■ Task to complete ■
Write out every line of the material exactly as it appears.

>> start Data excerpt

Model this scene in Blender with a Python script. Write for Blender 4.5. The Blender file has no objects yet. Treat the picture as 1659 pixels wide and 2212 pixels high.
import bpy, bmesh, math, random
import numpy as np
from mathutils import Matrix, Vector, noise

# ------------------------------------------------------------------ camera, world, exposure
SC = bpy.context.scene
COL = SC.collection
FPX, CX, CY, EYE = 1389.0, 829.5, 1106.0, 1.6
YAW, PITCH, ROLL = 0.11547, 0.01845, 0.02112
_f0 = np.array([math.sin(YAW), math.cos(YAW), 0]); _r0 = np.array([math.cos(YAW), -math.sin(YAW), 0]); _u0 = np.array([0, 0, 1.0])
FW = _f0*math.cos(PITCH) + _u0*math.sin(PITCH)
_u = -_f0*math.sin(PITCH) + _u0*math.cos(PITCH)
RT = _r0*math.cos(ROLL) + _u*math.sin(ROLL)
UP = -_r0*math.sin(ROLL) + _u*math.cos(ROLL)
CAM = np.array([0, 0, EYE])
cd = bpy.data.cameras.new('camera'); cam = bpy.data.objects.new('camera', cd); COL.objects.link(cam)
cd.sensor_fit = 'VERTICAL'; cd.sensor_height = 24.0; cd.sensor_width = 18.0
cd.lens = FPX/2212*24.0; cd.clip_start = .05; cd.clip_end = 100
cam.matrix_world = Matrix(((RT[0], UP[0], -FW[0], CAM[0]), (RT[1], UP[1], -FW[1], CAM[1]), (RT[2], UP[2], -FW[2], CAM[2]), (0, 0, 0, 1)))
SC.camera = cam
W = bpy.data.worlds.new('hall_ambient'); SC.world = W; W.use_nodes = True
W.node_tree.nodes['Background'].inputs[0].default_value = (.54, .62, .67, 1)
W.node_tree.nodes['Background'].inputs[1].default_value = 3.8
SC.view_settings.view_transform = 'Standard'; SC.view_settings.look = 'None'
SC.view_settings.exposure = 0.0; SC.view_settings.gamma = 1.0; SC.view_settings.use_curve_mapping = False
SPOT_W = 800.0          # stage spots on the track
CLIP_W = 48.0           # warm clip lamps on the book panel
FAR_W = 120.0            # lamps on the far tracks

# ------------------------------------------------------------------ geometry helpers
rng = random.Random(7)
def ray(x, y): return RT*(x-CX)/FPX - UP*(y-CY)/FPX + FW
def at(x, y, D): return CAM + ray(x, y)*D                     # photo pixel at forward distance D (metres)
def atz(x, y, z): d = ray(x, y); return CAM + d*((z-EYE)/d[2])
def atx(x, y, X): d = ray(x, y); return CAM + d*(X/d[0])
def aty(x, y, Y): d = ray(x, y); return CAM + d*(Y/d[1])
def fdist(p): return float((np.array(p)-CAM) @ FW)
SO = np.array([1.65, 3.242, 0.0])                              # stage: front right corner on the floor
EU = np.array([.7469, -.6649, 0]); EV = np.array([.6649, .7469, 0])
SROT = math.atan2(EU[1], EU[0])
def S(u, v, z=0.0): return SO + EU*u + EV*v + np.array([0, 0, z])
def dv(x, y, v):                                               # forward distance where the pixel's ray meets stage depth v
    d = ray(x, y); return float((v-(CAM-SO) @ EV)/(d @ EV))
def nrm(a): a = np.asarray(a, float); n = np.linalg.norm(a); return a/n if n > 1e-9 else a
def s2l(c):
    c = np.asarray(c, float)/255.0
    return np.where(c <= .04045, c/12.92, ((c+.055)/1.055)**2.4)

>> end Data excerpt

■ Correct response ■
Model this scene in Blender with a Python script. Write for Blender 4.5. The Blender file has no objects yet. Treat the picture as 1659 pixels wide and 2212 pixels high.
import bpy, bmesh, math, random
import numpy as np
from mathutils import Matrix, Vector, noise

# ------------------------------------------------------------------ camera, world, exposure
SC = bpy.context.scene
COL = SC.collection
FPX, CX, CY, EYE = 1389.0, 829.5, 1106.0, 1.6
YAW, PITCH, ROLL = 0.11547, 0.01845, 0.02112
_f0 = np.array([math.sin(YAW), math.cos(YAW), 0]); _r0 = np.array([math.cos(YAW), -math.sin(YAW), 0]); _u0 = np.array([0, 0, 1.0])
FW = _f0*math.cos(PITCH) + _u0*math.sin(PITCH)
_u = -_f0*math.sin(PITCH) + _u0*math.cos(PITCH)
RT = _r0*math.cos(ROLL) + _u*math.sin(ROLL)
UP = -_r0*math.sin(ROLL) + _u*math.cos(ROLL)
CAM = np.array([0, 0, EYE])
cd = bpy.data.cameras.new('camera'); cam = bpy.data.objects.new('camera', cd); COL.objects.link(cam)
cd.sensor_fit = 'VERTICAL'; cd.sensor_height = 24.0; cd.sensor_width = 18.0
cd.lens = FPX/2212*24.0; cd.clip_start = .05; cd.clip_end = 100
cam.matrix_world = Matrix(((RT[0], UP[0], -FW[0], CAM[0]), (RT[1], UP[1], -FW[1], CAM[1]), (RT[2], UP[2], -FW[2], CAM[2]), (0, 0, 0, 1)))
SC.camera = cam
W = bpy.data.worlds.new('hall_ambient'); SC.world = W; W.use_nodes = True
W.node_tree.nodes['Background'].inputs[0].default_value = (.54, .62, .67, 1)
W.node_tree.nodes['Background'].inputs[1].default_value = 3.8
SC.view_settings.view_transform = 'Standard'; SC.view_settings.look = 'None'
SC.view_settings.exposure = 0.0; SC.view_settings.gamma = 1.0; SC.view_settings.use_curve_mapping = False
SPOT_W = 800.0          # stage spots on the track
CLIP_W = 48.0           # warm clip lamps on the book panel
FAR_W = 120.0            # lamps on the far tracks

# ------------------------------------------------------------------ geometry helpers
rng = random.Random(7)
def ray(x, y): return RT*(x-CX)/FPX - UP*(y-CY)/FPX + FW
def at(x, y, D): return CAM + ray(x, y)*D                     # photo pixel at forward distance D (metres)
def atz(x, y, z): d = ray(x, y); return CAM + d*((z-EYE)/d[2])
def atx(x, y, X): d = ray(x, y); return CAM + d*(X/d[0])
def aty(x, y, Y): d = ray(x, y); return CAM + d*(Y/d[1])
def fdist(p): return float((np.array(p)-CAM) @ FW)
SO = np.array([1.65, 3.242, 0.0])                              # stage: front right corner on the floor
EU = np.array([.7469, -.6649, 0]); EV = np.array([.6649, .7469, 0])
SROT = math.atan2(EU[1], EU[0])
def S(u, v, z=0.0): return SO + EU*u + EV*v + np.array([0, 0, z])
def dv(x, y, v):                                               # forward distance where the pixel's ray meets stage depth v
    d = ray(x, y); return float((v-(CAM-SO) @ EV)/(d @ EV))
def nrm(a): a = np.asarray(a, float); n = np.linalg.norm(a); return a/n if n > 1e-9 else a
def s2l(c):
    c = np.asarray(c, float)/255.0
    return np.where(c <= .04045, c/12.92, ((c+.055)/1.055)**2.4)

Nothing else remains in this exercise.